== PROBLEM ==
All lines from the beginning of the listing through the line with "COL = scene.collection" are to be copied word for word; the pictures are not.

_____

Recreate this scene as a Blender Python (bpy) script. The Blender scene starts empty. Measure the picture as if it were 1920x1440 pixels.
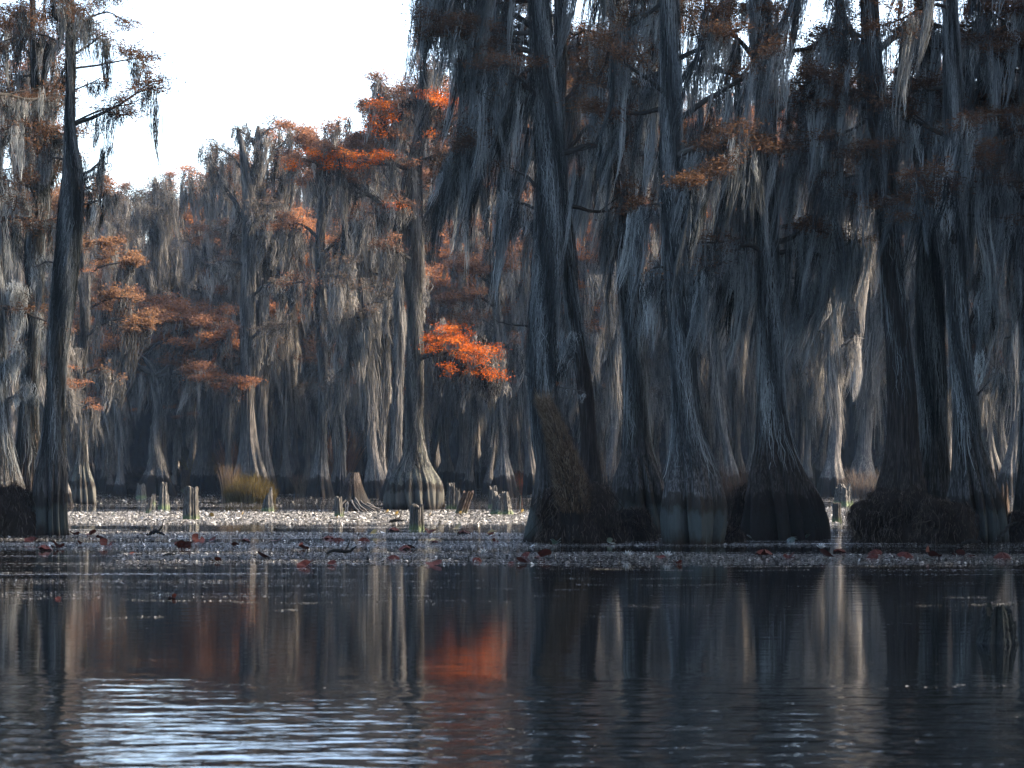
import bpy, math, random
import numpy as np

R = math.radians
scene = bpy.context.scene
COL = scene.collection

# ---------------------------------------------------------------- camera
F_PX, HOR, CAM_H = 4533.0, 869.0, 1.6          # focal length in photo pixels, horizon row, eye height
cam_d = bpy.data.cameras.new("camera")
cam = bpy.data.objects.new("camera", cam_d)
COL.objects.link(cam)
cam.location = (0, 0, CAM_H)
cam.rotation_euler = (R(90), 0, 0)
cam_d.sensor_width = 36.0
cam_d.lens = 36.0 * F_PX / 1920.0
cam_d.shift_y = (HOR - 720.0) / 1920.0
cam_d.clip_start = 0.5
cam_d.clip_end = 6000
cam_d.dof.use_dof = True
cam_d.dof.focus_distance = 56
cam_d.dof.aperture_fstop = 5.0
scene.camera = cam

# ---------------------------------------------------------------- light
SUN_AZ, SUN_EL = 79.0, 38.0                    # degrees clockwise from the view direction / above horizon
world = bpy.data.worlds.new("World")
scene.world = world
world.use_nodes = True
wn = world.node_tree
bg = wn.nodes["Background"]
sky = wn.nodes.new("ShaderNodeTexSky")
sky.sky_type = 'NISHITA'
sky.sun_disc = False
sky.sun_elevation = R(SUN_EL)
sky.sun_rotation = R(SUN_AZ)
sky.air_density = 1.0
sky.dust_density = 4.2
sky.ozone_density = 2.5
wn.links.new(sky.outputs[0], bg.inputs[0])
bg.inputs[1].default_value = 0.15
sun_d = bpy.data.lights.new("sun", 'SUN')
sun_d.energy = 4.8
sun_d.angle = R(0.6)
sun_d.color = (1.0, 0.83, 0.66)
sun = bpy.data.objects.new("sun", sun_d)
COL.objects.link(sun)
sun.location = (40, 40, 40)
sun.rotation_euler = (R(90 - SUN_EL), 0, R(180 - SUN_AZ))
scene.view_settings.view_transform = 'Standard'
scene.view_settings.look = 'None'
scene.view_settings.exposure = 2.85
scene.view_settings.gamma = 1.0
scene.cycles.use_denoising = True
scene.cycles.max_bounces = 6
scene.cycles.diffuse_bounces = 3
scene.cycles.glossy_bounces = 3
scene.cycles.transmission_bounces = 3
scene.cycles.volume_bounces = 0
scene.cycles.transparent_max_bounces = 8
scene.cycles.caustics_reflective = False
scene.cycles.caustics_refractive = False


def at(px, py, d):
    return np.array([(px - 960.0) / F_PX * d, d, CAM_H - (py - HOR) / F_PX * d])


def dist(by):
    return CAM_H * F_PX / (by - HOR)


# ---------------------------------------------------------------- objects
def tag(o, label=None, cat=None, group=None, kind=None):
    if label: o["label"] = label
    if cat: o["category"] = cat
    if group: o["group"] = group
    if kind: o["kind"] = kind
    return o


def thing(name, label, cat, loc, group=None):
    o = bpy.data.objects.new(name, None)
    o.empty_display_size = 0.3
    COL.objects.link(o)
    o.location = loc
    return tag(o, label, cat, group)


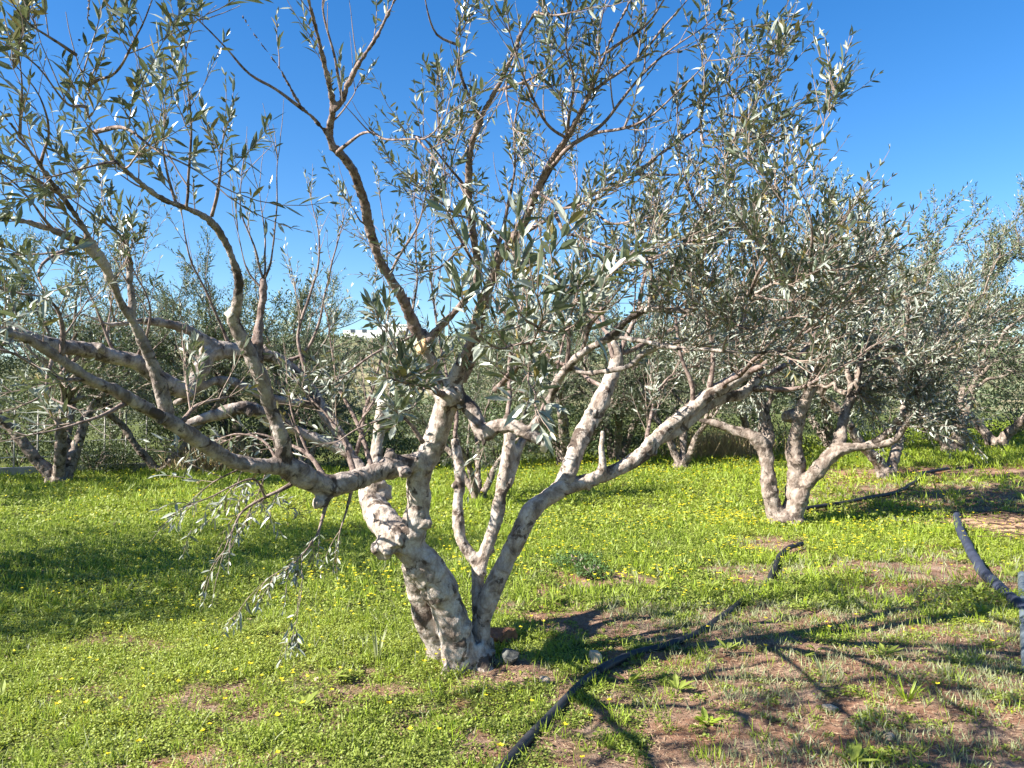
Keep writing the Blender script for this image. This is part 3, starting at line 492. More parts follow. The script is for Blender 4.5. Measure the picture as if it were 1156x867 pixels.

_____

== EXERCISE RESULT ==
Recreate this scene as a Blender Python (bpy) script. The Blender scene starts empty. Measure the picture as if it were 1920x1440 pixels.
import bpy, math, random
import numpy as np

R = math.radians
scene = bpy.context.scene
COL = scene.collection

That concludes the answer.